▸ **TASK**
Can you restate the records below word for word?

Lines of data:

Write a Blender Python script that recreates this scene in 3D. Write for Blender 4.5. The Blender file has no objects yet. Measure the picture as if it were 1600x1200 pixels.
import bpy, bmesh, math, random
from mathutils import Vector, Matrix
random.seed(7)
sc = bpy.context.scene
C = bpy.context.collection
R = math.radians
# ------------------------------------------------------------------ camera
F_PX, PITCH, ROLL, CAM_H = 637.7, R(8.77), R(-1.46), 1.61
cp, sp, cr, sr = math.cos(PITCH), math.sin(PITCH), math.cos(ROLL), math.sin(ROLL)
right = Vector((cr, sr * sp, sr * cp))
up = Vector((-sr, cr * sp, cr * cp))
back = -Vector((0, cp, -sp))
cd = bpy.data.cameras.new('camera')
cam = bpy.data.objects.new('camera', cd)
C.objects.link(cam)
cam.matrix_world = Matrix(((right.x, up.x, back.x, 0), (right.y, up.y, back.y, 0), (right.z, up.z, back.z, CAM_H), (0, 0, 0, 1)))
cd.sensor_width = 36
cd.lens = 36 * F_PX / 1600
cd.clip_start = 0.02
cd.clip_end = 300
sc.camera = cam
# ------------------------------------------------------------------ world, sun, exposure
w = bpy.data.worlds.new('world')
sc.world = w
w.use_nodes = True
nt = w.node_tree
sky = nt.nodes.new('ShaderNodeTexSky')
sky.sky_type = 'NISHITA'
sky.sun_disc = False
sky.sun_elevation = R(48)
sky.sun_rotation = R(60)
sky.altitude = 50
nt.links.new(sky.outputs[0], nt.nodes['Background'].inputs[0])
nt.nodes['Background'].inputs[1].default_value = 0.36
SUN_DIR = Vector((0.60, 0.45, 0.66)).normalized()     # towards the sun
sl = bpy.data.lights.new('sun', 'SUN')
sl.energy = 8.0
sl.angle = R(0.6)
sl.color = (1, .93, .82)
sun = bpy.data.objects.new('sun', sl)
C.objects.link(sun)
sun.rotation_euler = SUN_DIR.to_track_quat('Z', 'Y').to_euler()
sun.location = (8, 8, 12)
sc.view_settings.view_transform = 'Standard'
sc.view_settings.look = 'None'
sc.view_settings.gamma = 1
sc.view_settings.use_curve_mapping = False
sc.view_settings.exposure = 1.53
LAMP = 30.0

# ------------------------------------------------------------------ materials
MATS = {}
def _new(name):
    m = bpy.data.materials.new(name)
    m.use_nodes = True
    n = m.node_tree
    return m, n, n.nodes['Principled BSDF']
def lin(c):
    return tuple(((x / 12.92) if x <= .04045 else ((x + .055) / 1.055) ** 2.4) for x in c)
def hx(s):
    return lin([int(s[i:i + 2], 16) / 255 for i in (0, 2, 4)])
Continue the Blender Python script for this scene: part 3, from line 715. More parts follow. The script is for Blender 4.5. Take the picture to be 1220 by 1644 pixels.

▸ **OUTPUT OF THE EXERCISE**
Write a Blender Python script that recreates this scene in 3D. Write for Blender 4.5. The Blender file has no objects yet. Measure the picture as if it were 1600x1200 pixels.
import bpy, bmesh, math, random
from mathutils import Vector, Matrix
random.seed(7)
sc = bpy.context.scene
C = bpy.context.collection
R = math.radians
# ------------------------------------------------------------------ camera
F_PX, PITCH, ROLL, CAM_H = 637.7, R(8.77), R(-1.46), 1.61
cp, sp, cr, sr = math.cos(PITCH), math.sin(PITCH), math.cos(ROLL), math.sin(ROLL)
right = Vector((cr, sr * sp, sr * cp))
up = Vector((-sr, cr * sp, cr * cp))
back = -Vector((0, cp, -sp))
cd = bpy.data.cameras.new('camera')
cam = bpy.data.objects.new('camera', cd)
C.objects.link(cam)
cam.matrix_world = Matrix(((right.x, up.x, back.x, 0), (right.y, up.y, back.y, 0), (right.z, up.z, back.z, CAM_H), (0, 0, 0, 1)))
cd.sensor_width = 36
cd.lens = 36 * F_PX / 1600
cd.clip_start = 0.02
cd.clip_end = 300
sc.camera = cam
# ------------------------------------------------------------------ world, sun, exposure
w = bpy.data.worlds.new('world')
sc.world = w
w.use_nodes = True
nt = w.node_tree
sky = nt.nodes.new('ShaderNodeTexSky')
sky.sky_type = 'NISHITA'
sky.sun_disc = False
sky.sun_elevation = R(48)
sky.sun_rotation = R(60)
sky.altitude = 50
nt.links.new(sky.outputs[0], nt.nodes['Background'].inputs[0])
nt.nodes['Background'].inputs[1].default_value = 0.36
SUN_DIR = Vector((0.60, 0.45, 0.66)).normalized()     # towards the sun
sl = bpy.data.lights.new('sun', 'SUN')
sl.energy = 8.0
sl.angle = R(0.6)
sl.color = (1, .93, .82)
sun = bpy.data.objects.new('sun', sl)
C.objects.link(sun)
sun.rotation_euler = SUN_DIR.to_track_quat('Z', 'Y').to_euler()
sun.location = (8, 8, 12)
sc.view_settings.view_transform = 'Standard'
sc.view_settings.look = 'None'
sc.view_settings.gamma = 1
sc.view_settings.use_curve_mapping = False
sc.view_settings.exposure = 1.53
LAMP = 30.0

# ------------------------------------------------------------------ materials
MATS = {}
def _new(name):
    m = bpy.data.materials.new(name)
    m.use_nodes = True
    n = m.node_tree
    return m, n, n.nodes['Principled BSDF']
def lin(c):
    return tuple(((x / 12.92) if x <= .04045 else ((x + .055) / 1.055) ** 2.4) for x in c)
def hx(s):
    return lin([int(s[i:i + 2], 16) / 255 for i in (0, 2, 4)])
Continue the Blender Python script for this scene: part 3, from line 715. More parts follow. The script is for Blender 4.5. Take the picture to be 1220 by 1644 pixels.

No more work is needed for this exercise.